Unions are good on the power analysis of the systems that make work work. But whether it’s ride-hailing, stock control, or business intelligence systems, too often we’re seeing basic decisions made by a bunch of white guys in California, with all the privilege implications that brings with it. AI is going to take over more and more employment decisions, but what’s the effect of design privilege that we need to challenge before it gets baked into the systems that will govern our lives?

Union branches could be an ideal channel to recruit user testers from amongst the workforce and conduct meaningful codesign work on our employment systems. They’ve already got mechanisms for convening workers in a trusted and independent space, and collating and representing their views to management. Let’s just update their methods to fit, and view member input into systems design the same way we currently view a process of negotiation with the employer on how those new systems are introduced.

Union learning centres could make great workplace test environments. Bigger unions could run their own, with facilitators provided by the union, or even shared between smaller unions. Training reps as facilitators could be really valuable to the employer (and the union), helping to mainstream digital transformation efforts in the company.

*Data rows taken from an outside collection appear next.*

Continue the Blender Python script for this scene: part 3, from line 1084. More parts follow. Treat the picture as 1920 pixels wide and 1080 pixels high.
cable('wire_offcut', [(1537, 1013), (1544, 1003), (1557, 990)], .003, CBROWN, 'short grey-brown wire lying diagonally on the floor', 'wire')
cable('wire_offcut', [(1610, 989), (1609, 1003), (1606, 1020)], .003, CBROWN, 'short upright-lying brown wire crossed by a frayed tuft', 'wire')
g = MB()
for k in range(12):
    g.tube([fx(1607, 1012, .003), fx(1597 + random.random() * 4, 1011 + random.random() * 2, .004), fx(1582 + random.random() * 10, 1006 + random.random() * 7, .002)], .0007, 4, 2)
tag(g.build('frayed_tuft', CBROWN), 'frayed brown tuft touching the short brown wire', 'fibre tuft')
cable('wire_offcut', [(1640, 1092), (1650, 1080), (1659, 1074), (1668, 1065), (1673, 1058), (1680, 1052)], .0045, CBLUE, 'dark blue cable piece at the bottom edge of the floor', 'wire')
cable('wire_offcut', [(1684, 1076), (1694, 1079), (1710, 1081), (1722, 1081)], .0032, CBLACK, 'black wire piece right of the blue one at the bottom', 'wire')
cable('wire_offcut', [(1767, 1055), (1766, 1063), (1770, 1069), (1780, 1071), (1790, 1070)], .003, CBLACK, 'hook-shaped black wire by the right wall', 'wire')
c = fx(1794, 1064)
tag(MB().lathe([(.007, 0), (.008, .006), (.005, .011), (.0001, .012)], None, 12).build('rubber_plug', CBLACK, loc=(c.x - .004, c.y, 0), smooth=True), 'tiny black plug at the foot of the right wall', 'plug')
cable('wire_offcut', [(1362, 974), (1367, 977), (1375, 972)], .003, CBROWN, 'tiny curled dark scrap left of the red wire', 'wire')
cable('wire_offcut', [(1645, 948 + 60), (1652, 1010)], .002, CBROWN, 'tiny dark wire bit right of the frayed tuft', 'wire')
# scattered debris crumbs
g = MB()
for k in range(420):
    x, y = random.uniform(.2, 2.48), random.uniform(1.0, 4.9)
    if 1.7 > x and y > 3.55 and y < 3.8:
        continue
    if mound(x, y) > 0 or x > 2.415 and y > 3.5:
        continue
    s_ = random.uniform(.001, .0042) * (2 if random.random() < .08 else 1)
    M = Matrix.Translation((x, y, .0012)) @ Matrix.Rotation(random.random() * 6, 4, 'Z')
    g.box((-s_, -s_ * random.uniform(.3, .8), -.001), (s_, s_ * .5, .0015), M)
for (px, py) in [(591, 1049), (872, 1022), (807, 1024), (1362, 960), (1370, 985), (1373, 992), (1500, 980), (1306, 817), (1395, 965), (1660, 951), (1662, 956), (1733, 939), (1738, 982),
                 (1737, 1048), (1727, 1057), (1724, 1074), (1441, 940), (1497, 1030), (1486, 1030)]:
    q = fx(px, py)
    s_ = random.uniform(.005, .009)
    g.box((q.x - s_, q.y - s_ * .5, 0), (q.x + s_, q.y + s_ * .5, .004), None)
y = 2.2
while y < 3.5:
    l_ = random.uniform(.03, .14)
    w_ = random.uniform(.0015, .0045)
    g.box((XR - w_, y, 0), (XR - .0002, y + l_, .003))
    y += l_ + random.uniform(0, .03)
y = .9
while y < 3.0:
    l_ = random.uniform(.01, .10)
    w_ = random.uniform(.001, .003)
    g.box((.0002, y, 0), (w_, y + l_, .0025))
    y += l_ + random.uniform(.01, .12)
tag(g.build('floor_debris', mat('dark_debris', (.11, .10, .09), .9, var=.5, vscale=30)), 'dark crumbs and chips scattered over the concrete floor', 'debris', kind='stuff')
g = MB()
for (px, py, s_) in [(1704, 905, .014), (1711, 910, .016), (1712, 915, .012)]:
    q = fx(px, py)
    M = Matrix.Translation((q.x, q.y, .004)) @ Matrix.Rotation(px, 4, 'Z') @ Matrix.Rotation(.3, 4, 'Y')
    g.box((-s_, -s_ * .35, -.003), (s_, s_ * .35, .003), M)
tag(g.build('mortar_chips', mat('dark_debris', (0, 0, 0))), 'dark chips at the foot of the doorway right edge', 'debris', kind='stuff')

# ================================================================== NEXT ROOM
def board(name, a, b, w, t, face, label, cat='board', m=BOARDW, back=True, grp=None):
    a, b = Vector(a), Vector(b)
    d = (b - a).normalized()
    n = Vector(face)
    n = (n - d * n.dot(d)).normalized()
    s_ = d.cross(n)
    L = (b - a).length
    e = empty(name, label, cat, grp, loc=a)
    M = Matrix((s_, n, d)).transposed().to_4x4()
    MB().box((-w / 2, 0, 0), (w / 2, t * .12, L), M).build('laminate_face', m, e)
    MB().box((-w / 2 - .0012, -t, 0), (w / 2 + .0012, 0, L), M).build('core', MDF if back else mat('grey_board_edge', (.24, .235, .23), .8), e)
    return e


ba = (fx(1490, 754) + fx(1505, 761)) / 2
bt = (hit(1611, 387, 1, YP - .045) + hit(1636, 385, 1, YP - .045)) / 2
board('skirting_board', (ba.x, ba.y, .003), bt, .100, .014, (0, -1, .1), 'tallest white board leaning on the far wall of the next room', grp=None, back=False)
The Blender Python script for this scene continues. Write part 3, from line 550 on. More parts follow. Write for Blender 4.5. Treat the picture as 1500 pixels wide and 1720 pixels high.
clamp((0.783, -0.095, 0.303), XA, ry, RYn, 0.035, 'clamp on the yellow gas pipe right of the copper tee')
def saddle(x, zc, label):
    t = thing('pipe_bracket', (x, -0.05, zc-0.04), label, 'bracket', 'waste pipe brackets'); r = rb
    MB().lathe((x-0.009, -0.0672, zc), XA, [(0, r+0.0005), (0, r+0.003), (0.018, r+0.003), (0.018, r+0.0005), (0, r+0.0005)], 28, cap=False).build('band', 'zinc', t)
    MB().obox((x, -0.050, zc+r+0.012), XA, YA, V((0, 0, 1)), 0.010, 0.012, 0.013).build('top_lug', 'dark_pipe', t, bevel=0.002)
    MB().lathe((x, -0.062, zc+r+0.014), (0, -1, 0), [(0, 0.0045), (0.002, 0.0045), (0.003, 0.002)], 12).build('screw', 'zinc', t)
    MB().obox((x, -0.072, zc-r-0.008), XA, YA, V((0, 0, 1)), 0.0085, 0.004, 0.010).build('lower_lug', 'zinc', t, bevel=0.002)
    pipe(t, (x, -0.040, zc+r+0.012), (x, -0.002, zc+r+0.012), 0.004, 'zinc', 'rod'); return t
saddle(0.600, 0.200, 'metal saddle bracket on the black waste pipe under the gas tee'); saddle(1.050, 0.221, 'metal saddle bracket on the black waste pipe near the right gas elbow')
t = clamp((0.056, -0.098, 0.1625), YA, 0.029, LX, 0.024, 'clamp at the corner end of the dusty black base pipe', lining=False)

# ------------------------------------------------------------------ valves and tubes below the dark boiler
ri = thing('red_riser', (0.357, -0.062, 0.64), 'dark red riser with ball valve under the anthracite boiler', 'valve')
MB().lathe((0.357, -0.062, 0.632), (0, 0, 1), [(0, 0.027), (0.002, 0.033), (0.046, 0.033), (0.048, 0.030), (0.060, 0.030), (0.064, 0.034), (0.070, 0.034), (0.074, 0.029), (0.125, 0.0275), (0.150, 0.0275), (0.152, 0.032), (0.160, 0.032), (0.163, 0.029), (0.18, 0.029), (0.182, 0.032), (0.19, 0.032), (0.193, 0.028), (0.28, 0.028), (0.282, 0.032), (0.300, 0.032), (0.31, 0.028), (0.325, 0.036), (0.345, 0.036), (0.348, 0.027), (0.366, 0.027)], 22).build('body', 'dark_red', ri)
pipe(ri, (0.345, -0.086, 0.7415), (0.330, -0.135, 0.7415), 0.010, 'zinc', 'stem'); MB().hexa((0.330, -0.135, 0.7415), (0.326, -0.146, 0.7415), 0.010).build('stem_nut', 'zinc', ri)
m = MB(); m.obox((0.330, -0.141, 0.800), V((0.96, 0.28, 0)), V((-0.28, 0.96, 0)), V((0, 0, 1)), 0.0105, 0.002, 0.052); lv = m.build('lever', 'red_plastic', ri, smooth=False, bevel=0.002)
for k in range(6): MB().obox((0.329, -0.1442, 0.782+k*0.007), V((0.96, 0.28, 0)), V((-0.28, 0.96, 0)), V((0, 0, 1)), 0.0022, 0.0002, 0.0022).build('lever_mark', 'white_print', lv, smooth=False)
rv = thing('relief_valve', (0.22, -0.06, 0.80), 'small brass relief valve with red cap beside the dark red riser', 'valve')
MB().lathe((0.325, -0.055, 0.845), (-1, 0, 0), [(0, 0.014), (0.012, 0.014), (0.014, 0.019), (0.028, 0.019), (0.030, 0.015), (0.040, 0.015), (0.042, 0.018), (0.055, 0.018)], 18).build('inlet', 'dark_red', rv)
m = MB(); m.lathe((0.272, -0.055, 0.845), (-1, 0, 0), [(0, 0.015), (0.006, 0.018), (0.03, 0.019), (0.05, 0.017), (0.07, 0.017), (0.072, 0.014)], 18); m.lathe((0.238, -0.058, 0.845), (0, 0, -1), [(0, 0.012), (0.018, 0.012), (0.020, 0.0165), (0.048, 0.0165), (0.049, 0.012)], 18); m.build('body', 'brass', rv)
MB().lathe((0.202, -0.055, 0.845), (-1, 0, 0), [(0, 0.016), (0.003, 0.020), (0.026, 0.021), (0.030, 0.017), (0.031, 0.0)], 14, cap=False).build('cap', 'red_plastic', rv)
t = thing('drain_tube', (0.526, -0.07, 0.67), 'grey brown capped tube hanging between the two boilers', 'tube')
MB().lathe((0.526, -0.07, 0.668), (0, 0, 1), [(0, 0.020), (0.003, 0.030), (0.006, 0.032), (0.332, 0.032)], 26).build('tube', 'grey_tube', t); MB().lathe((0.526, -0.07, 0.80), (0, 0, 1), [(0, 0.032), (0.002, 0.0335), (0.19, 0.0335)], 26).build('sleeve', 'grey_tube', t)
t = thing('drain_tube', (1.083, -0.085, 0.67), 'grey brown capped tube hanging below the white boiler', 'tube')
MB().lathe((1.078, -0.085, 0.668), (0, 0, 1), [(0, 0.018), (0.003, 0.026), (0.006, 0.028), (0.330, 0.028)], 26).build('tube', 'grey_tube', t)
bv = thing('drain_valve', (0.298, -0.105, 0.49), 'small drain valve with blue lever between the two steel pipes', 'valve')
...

And where systems are bad but management unresponsive or hostile, unions could find their own independently conducted worker user research a useful way to pinpoint the workforce’s problems and run a clear campaign around workers’ own user needs in work. It could give clear evidence of a problem, that comes packaged with a validated pathway to a solution.

There’s obviously a heavy investment needed here for this to be done properly, training reps and staff in service design methodologies. But there’s a win there for improving the systems that impact so heavily on our members’ working lives. And the new ways of working could rub off in unions too, improving our own systems for a current and future generation of users.

A right to co-design, anyone? I can see the slogans already. “What are our user needs? When do we want them?”


PS – Thanks to John Chadfield and Sam Jeffers for sensible pointers & inspiration in this.